- [EXERCISE INPUTS]:
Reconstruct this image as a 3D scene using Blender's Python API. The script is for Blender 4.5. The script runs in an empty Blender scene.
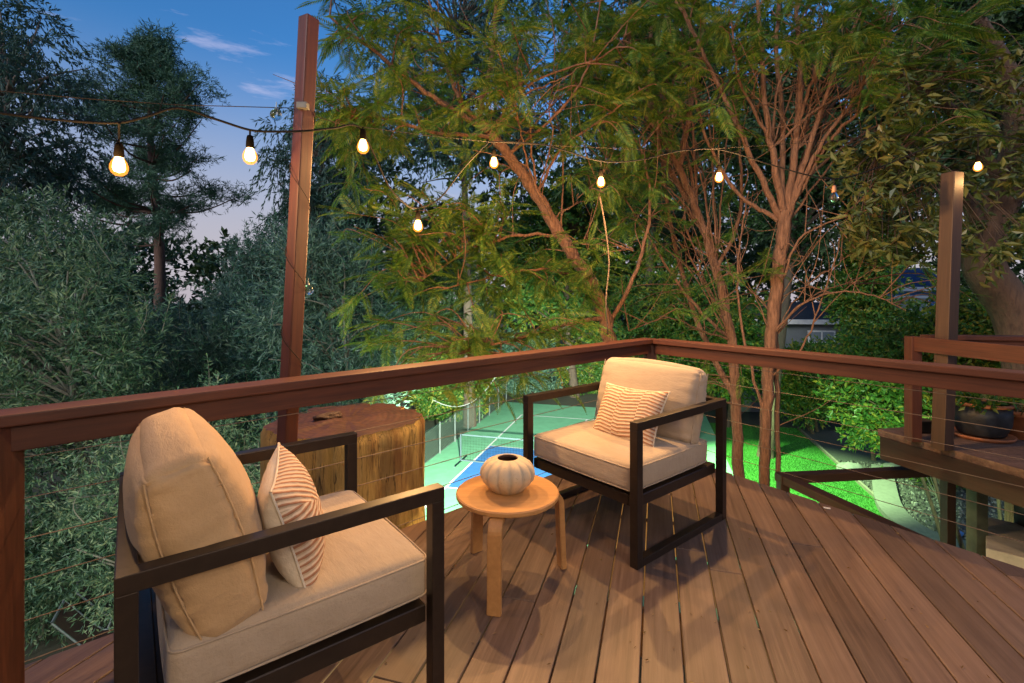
import bpy, bmesh, math, random
import numpy as np
from mathutils import Vector, Matrix, noise as mnoise
R = math.radians
SC = bpy.context.scene
COL = SC.collection
rng = np.random.default_rng(11)
random.seed(5)

# ------------------------------------------------------------------ camera maths
F, CX, HY, H = 487.0, 512.0, 294.0, 1.28        # focal length in pixels, horizon row, eye height
YARD = -4.4                                     # level of the yard below the deck
def P(px, py, Y):                               # point at distance Y seen at that pixel
    return Vector(((px-CX)/F*Y, Y, H-(py-HY)/F*Y))
def G(px, py, z=0.0):                           # point on the level z
    Y = (H-z)*F/(py-HY)
    return Vector(((px-CX)/F*Y, Y, z))
def az(a): return Vector((math.sin(R(a)), math.cos(R(a)), 0))

# ------------------------------------------------------------------ object helpers
def tag(o, label=None, cat=None, group=None, kind=None):
    if label: o['label'] = label
    if cat: o['category'] = cat
    if group: o['group'] = group
    if kind: o['kind'] = kind
    return o
def empty(name, loc=(0,0,0), rz=0.0):
    o = bpy.data.objects.new(name, None); COL.objects.link(o)
    o.empty_display_size = .1
    o.location = loc; o.rotation_euler = (0,0,rz)
    return o
def tmat(o): return Matrix.Translation(o.location) @ o.rotation_euler.to_matrix().to_4x4()
def link(name, me, mat, parent=None, M=None):
    o = bpy.data.objects.new(name, me); COL.objects.link(o)
    for m in (mat if isinstance(mat, (list, tuple)) else [mat]):
        if m: me.materials.append(m)
    if parent: o.parent = parent
    if M is not None: o.matrix_local = M
    return o
def from_bm(name, bm, mat, parent=None, M=None, smooth=False):
    me = bpy.data.meshes.new(name); bm.to_mesh(me); bm.free()
    if smooth:
        for p in me.polygons: p.use_smooth = True
    return link(name, me, mat, parent, M)
def wparent(o, parent, W):                      # place o at world matrix W under parent
    if parent:
        o.parent = parent; o.matrix_local = world(parent).inverted() @ W
    else: o.matrix_local = W
    return o
def world(o):
    M = o.matrix_local if o.type != 'EMPTY' else tmat(o)
    return world(o.parent) @ M if o.parent else M
def np_mesh(name, V, Q, mat, parent=None, smooth=False, mi=None, M=None):
    me = bpy.data.meshes.new(name)
    V = np.asarray(V, dtype=np.float32); Q = np.asarray(Q, dtype=np.int32)
    me.vertices.add(len(V)); me.vertices.foreach_set('co', V.ravel())
    me.loops.add(Q.size); me.loops.foreach_set('vertex_index', Q.ravel())
    me.polygons.add(len(Q))
    me.polygons.foreach_set('loop_start', np.arange(0, Q.size, 4, dtype=np.int32))
    try: me.polygons.foreach_set('loop_total', np.full(len(Q), 4, dtype=np.int32))
    except Exception: pass
    me.polygons.foreach_set('use_smooth', np.full(len(Q), smooth, dtype=bool))
    o = link(name, me, mat, parent, M)
    if mi is not None: me.polygons.foreach_set('material_index', np.asarray(mi, dtype=np.int32))
    me.update(calc_edges=True); me.validate()
    return o
def box_bm(sx, sy, sz, bevel=.004, seg=2, cx=0, cy=0, cz=0, bm=None):
    b = bmesh.new()
    bmesh.ops.create_cube(b, size=1)
    bmesh.ops.scale(b, vec=(sx,sy,sz), verts=b.verts)
    if bevel: bmesh.ops.bevel(b, geom=b.edges[:], offset=bevel, segments=seg, affect='EDGES', profile=.6)
    bmesh.ops.translate(b, vec=(cx,cy,cz), verts=b.verts)
    if bm is None: return b
    me = bpy.data.meshes.new('tmp'); b.to_mesh(me); b.free(); bm.from_mesh(me); bpy.data.meshes.remove(me)
    return bm
def beam(name, p0, p1, w, h, mat, parent=None, bevel=.004, roll=0.0, extra=0.0):
    """box from p0 to p1, local x along it; w across, h 'up'"""
    p0, p1 = Vector(p0), Vector(p1); d = p1-p0; L = d.length+extra
    x = d.normalized()
    up = Vector((0,0,1)) if abs(x.z) < .95 else Vector((0,1,0))
    y = up.cross(x).normalized(); z = x.cross(y)
    if roll:
        q = Matrix.Rotation(roll, 3, x); y = q@y; z = q@z
    W = Matrix((x,y,z)).transposed().to_4x4(); W.translation = (p0+p1)/2
    bm = box_bm(L, w, h, bevel)
    me = bpy.data.meshes.new(name); bm.to_mesh(me); bm.free()
    o = link(name, me, mat)
    return wparent(o, parent, W)
class Tubes:
    def __init__(s): s.V=[]; s.Q=[]; s.n=0
    def add(s, pts, rad, k=6, cap=True):
        pts = np.asarray([tuple(p) for p in pts], float); n=len(pts)
        rad = np.broadcast_to(np.asarray(rad, float), (n,)) if np.ndim(rad)<=1 else rad
        t = np.gradient(pts, axis=0); t /= np.linalg.norm(t,axis=1)[:,None]+1e-9
        u = np.cross(t[0], (0,0,1.) if abs(t[0][2])<.9 else (1.,0,0)); u/=np.linalg.norm(u)
        ang = np.arange(k)*2*np.pi/k; rings=[]
        for i in range(n):
            u = u - t[i]*np.dot(u,t[i]); u /= np.linalg.norm(u)+1e-9
            v = np.cross(t[i],u)
            rings.append(pts[i]+rad[i]*(np.cos(ang)[:,None]*u+np.sin(ang)[:,None]*v))
        b = s.n; s.V.append(np.concatenate(rings)); 
        i = np.arange(n-1)[:,None]*k; j=np.arange(k)[None]; j2=(j+1)%k
        q = np.stack([i+j, i+j2, i+k+j2, i+k+j],-1).reshape(-1,4)+b
        s.Q.append(q); s.n += n*k
        if cap:
            for r0 in (0,(n-1)*k):
                c = pts[0] if r0==0 else pts[-1]
                s.V.append(c[None]); ci=s.n; s.n+=1
                idx=[b+r0+a for a in range(k)]
                if k%2==0:
                    s.Q.append(np.array([[ci, idx[a], idx[a+1], idx[(a+2)%k]] for a in range(0,k,2)]))
    def build(s, name, mat, parent=None, off=None, smooth=True):
        V=np.concatenate(s.V)
        if off is not None: V = V-np.array(tuple(off))
        return np_mesh(name, V, np.concatenate(s.Q), mat, parent, smooth)
def smooth_path(pts, n=6):
    """Catmull-Rom through the points"""
    p=[np.array(tuple(q),float) for q in pts]; p=[2*p[0]-p[1]]+p+[2*p[-1]-p[-2]]; out=[]
    for i in range(1,len(p)-2):
        for k in range(n):
            t=k/n; a,b,c,d=p[i-1],p[i],p[i+1],p[i+2]
            out.append(.5*((2*b)+(-a+c)*t+(2*a-5*b+4*c-d)*t*t+(-a+3*b-3*c+d)*t**3))
    out.append(p[-2]); return np.array(out)
def lathe_bm(prof, n=48, rib=0, amp=0.0):
    bm=bmesh.new(); rings=[]
    for (r,z,w) in [(q+(1.0,) if len(q)==2 else q) for q in prof]:
        ring=[]
        for i in range(n):
            a=2*math.pi*i/n; rr=r
            if rib: rr=r*(1-amp*w*(1-abs(math.sin(a*rib/2))**.7))
            ring.append(bm.verts.new((rr*math.cos(a),rr*math.sin(a),z)))
        rings.append(ring)
    for a,b in zip(rings,rings[1:]):
        for i in range(n): bm.faces.new((a[i],a[(i+1)%n],b[(i+1)%n],b[i]))
    return bm, rings

# ------------------------------------------------------------------ materials
def nodes(name):
    m=bpy.data.materials.new(name); m.use_nodes=True; nt=m.node_tree
    return m, nt, nt.nodes['Principled BSDF']
def N(nt, t, **kw):
    n=nt.nodes.new(t)
    for k,v in kw.items():
        if k in n.inputs: n.inputs[k].default_value=v
        else: setattr(n,k,v)
    return n
def ramp(nt, fac, stops):
    r=nt.nodes.new('ShaderNodeValToRGB'); e=r.color_ramp.elements
    while len(e)<len(stops): e.new(.5)
    for el,(p,c) in zip(e,stops): el.position=p; el.color=(*c,1)
    nt.links.new(fac, r.inputs[0]); return r.outputs[0]
def coord(nt, scale=(1,1,1), kind='Object'):
    tc=nt.nodes.new('ShaderNodeTexCoord'); mp=nt.nodes.new('ShaderNodeMapping')
    nt.links.new(tc.outputs[kind], mp.inputs[0]); mp.inputs['Scale'].default_value=scale
    return mp.outputs[0]
def noise(nt, vec, scale, detail=4, rough=.6, out='Fac'):
    n=N(nt,'ShaderNodeTexNoise'); n.inputs['Scale'].default_value=scale; n.inputs['Detail'].default_value=detail
    n.inputs['Roughness'].default_value=rough
    nt.links.new(vec, n.inputs['Vector']); return n.outputs[out]
def bump(nt, b, h, strength, dist=.01):
    n=nt.nodes.new('ShaderNodeBump'); n.inputs['Strength'].default_value=strength; n.inputs['Distance'].default_value=dist
    nt.links.new(h, n.inputs['Height']); nt.links.new(n.outputs[0], b.inputs['Normal']); return n
def math_(nt, op, a, b=None):
    n=nt.nodes.new('ShaderNodeMath'); n.operation=op
    for i,x in enumerate((a,b)):
        if x is None: continue
        if isinstance(x,(int,float)): n.inputs[i].default_value=x
        else: nt.links.new(x,n.inputs[i])
    return n.outputs[0]
def mix(nt, f, a, b, mode='MIX'):
    n=nt.nodes.new('ShaderNodeMix'); n.data_type='RGBA'; n.blend_type=mode
    for k,x in ((0,f),(6,a),(7,b)):
        if isinstance(x,(int,float)): n.inputs[k].default_value=x
        elif isinstance(x,tuple): n.inputs[k].default_value=(*x,1)
        else: nt.links.new(x,n.inputs[k])
    return n.outputs[2]

def wood(name, c0, c1, rough=.5, sc=(1.2,14,14), bs=.25, wear=None, island=False):
    m,nt,b=nodes(name); v=coord(nt, sc)
    f=noise(nt,v,3.0,6,.65); col=ramp(nt,f,[(.28,c0),(.72,c1)])
    v2=coord(nt,(.8,1.4,1.4)); f2=noise(nt,v2,2.2,3)
    col=mix(nt, math_(nt,'MULTIPLY',f2,.55), col, tuple(x*.45 for x in c0))
    if island:
        g=nt.nodes.new('ShaderNodeNewGeometry')
        col=mix(nt,1.0,col,ramp(nt,g.outputs['Random Per Island'],[(0,(.72,.70,.70)),(.5,(1,1,1)),(1,(1.18,1.12,1.1))]),'MULTIPLY')
    nt.links.new(col,b.inputs['Base Color']); b.inputs['Roughness'].default_value=rough
    bump(nt,b,f,bs,.004); return m
def plain(name, c, rough=.5, metal=0.0, var=.25, sc=12, bs=0.0):
    m,nt,b=nodes(name); f=noise(nt,coord(nt),sc,5)
    col=ramp(nt,f,[(.3,tuple(x*(1-var) for x in c)),(.7,tuple(min(1,x*(1+var)) for x in c))])
    nt.links.new(col,b.inputs['Base Color']); b.inputs['Roughness'].default_value=rough; b.inputs['Metallic'].default_value=metal
    if bs: bump(nt,b,f,bs,.01)
    return m
def fabric(name, c):
    m,nt,b=nodes(name); v=coord(nt)
    we=math_(nt,'ADD',noise(nt,coord(nt,(420,30,420)),1,2),noise(nt,coord(nt,(30,420,120)),1,2))
    f=noise(nt,coord(nt,(1,1,1)),7,5); s=noise(nt,coord(nt,(60,8,60)),3,3)
    col=ramp(nt,f,[(.3,tuple(x*.86 for x in c)),(.7,c)])
    col=mix(nt,math_(nt,'MULTIPLY',s,.3),col,tuple(x*.72 for x in c))
    nt.links.new(col,b.inputs['Base Color']); b.inputs['Roughness'].default_value=.92
    b.inputs['Sheen Weight'].default_value=.15
    fold=noise(nt,coord(nt,(9,3,9)),2.0,4)
    hh=math_(nt,'ADD',math_(nt,'MULTIPLY',we,.10),math_(nt,'MULTIPLY',fold,1.0))
    bump(nt,b,hh,.6,.012); return m
def leaf(name, stops, trans=.3, rough=.5, clump=1.2, spec=.4):
    """colour differs from leaf to leaf and from clump to clump"""
    m,nt,b=nodes(name)
    g=nt.nodes.new('ShaderNodeNewGeometry')
    f=math_(nt,'ADD',math_(nt,'MULTIPLY',g.outputs['Random Per Island'],.6),math_(nt,'MULTIPLY',noise(nt,coord(nt),clump,3),.55))
    n=len(stops); col=ramp(nt,f,[(.15+.75*i/(n-1),c) for i,c in enumerate(stops)])
    nt.links.new(col,b.inputs['Base Color']); b.inputs['Roughness'].default_value=rough
    b.inputs['Specular IOR Level'].default_value=spec
    t=nt.nodes.new('ShaderNodeBsdfTranslucent'); nt.links.new(mix(nt,1.0,col,(1.0,1.0,.5),'MULTIPLY'),t.inputs[0])
    mx=nt.nodes.new('ShaderNodeMixShader'); mx.inputs[0].default_value=trans
    nt.links.new(b.outputs[0],mx.inputs[1]); nt.links.new(t.outputs[0],mx.inputs[2])
    nt.links.new(mx.outputs[0],nt.nodes['Material Output'].inputs[0]); return m
def bark(name,c0,c1,sc=(6,6,1.2)):
    m,nt,b=nodes(name); f=noise(nt,coord(nt,sc),3,6,.7)
    nt.links.new(ramp(nt,f,[(.3,c0),(.7,c1)]),b.inputs['Base Color']); b.inputs['Roughness'].default_value=.85
    bump(nt,b,f,1.0,.05); return m

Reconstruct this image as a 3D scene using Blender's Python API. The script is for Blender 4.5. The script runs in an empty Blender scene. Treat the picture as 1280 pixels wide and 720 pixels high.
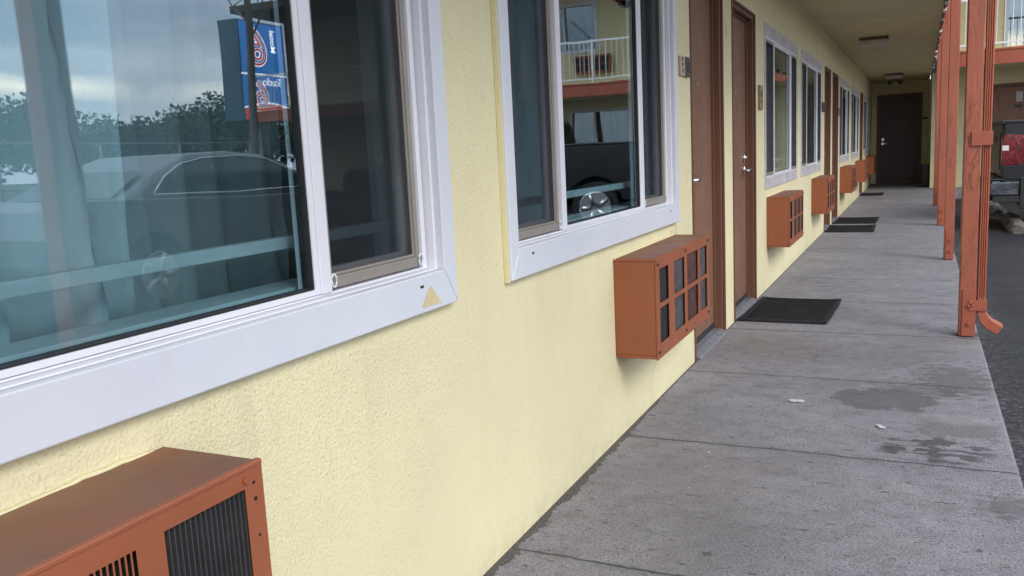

- [DIRECTIONS FOR THIS TASK]: Quote only what lies between the first line of the records and the line containing "random.seed(5)", please, including both lines and excluding images.

- [SOLUTION BELOW]:
Reconstruct this image as a 3D scene using Blender's Python API. The script is for Blender 4.5. The script runs in an empty Blender scene.
import bpy, bmesh, math, random
import numpy as np
from mathutils import Vector, Matrix, noise as mnoise
R = math.radians
SC = bpy.context.scene
COL = SC.collection
rng = np.random.default_rng(11)
random.seed(5)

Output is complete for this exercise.